3. THERE'S ALWAYS AN EXPLANATION 

The conspiracy theorist is master of what I like to call the "rolling justification": any new data is conveniently incorporated into a giant, byzantine plot that explains why the FBI is responsible for the marketing of Doritos or whatever. All his neighbors bought new lawnmowers? Dorito conspiracy. Eggo recalled a whole batch of waffles? Dorito conspiracy. The trick is to keep this rolling justification going. Feed him new Orwellian nightmares that fit conveniently into the ones he's just conjured from the twisted depths of his fevered mind, but don't connect all the dots– let him do some. He will experience a brief, cocaine-like high, and the impression that he's smarter than you will be strengthened– he figured it out, not you. This can only be good for his savior complex, and saviors preach. Grab some popcorn.

 

 

4. FEED THE FIRE WITHOUT PUTTING IT OUT 

Though you need to keep provoking him, you have to be careful not to seem either too contrary or too over-enthusiastic. If you're too over-the-top, he'll think you're patronizing him or he'll get jealous. Too argumentative, and he'll lump you in with the "sheeple". The key is a sort of dazed, slightly stupid fascination seasoned with bursts of excited intelligence. That way, you're learning from him. You're "just smart enough" to be his pupil, his padawan, his grasshopper. I know, I know.
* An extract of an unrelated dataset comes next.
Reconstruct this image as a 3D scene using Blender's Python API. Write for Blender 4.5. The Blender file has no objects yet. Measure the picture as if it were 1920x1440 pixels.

Try to contain your vomit.

 

 

5. DON'T BE TOO GOOD AT THIS 

You always run the risk, if you manipulate the situation smoothly, that you'll seem too thorough a master of the intricacies of the Doritos conspiracy. Like you know a few too many secret chemtrail ingredients. Like you have too firm a handle on the latest UFO cover-up. If you manage to follow and fuel his rhetoric over-expertly, your hyper-paranoid prey may accuse YOU of anthraxing his Cheetos. Congratulations: you are now a member of the Illuminati. Intellectually impaired basement-dwellers everywhere are massing against you. Be afraid. Be very afraid.